Pressure-induced dimensional crossover in a kagome superconductor

TL;DR

This study investigates how high pressure induces a dimensional crossover in a kagome superconductor, leading to a new superconducting phase linked to structural and electronic changes, including a topological transition.

Contribution

It reveals the origin of the high-pressure superconducting phase in CsV3Sb5 as driven by interlayer Sb2-Sb2 bonding and dimensional crossover, supported by experiments and first-principles calculations.

Findings

New superconducting phase emerges under moderate pressure.

Dimensional crossover from 2D to 3D enhances Tc.

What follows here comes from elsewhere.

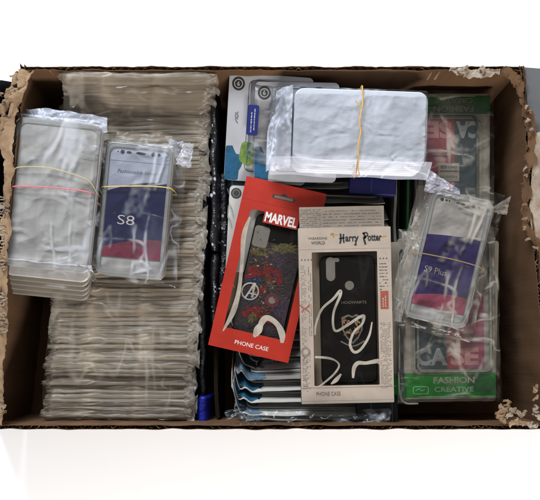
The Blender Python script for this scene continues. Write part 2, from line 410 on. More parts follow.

High pressure induces a topological phase transition.

Abstract

The recently discovered kagome superconductors AV3Sb5 exhibit tantalizing high-pressure phase diagrams, in which a new dome-like superconducting phase emerges under moderate pressure. However, its origin is as yet unknown. Here, we carried out the high-pressure electrical measurements up to 150 GPa, together with the high-pressure X-ray diffraction measurements and first-principles calculations on CsV3Sb5. We find the new superconducting phase to be rather robust and inherently linked to the interlayer Sb2-Sb2 interactions. The formation of Sb2-Sb2 bonds at high pressure tunes the system from two-dimensional to three-dimensional and pushes the Pz orbital of Sb2 upward across the Fermi level, resulting in enhanced density of states and increase of TC. Our work demonstrates that the dimensional crossover at high pressure can induce a topological phase transition and is related to the abnormal high-pressure TC evolution. Our findings should apply for other layered materials.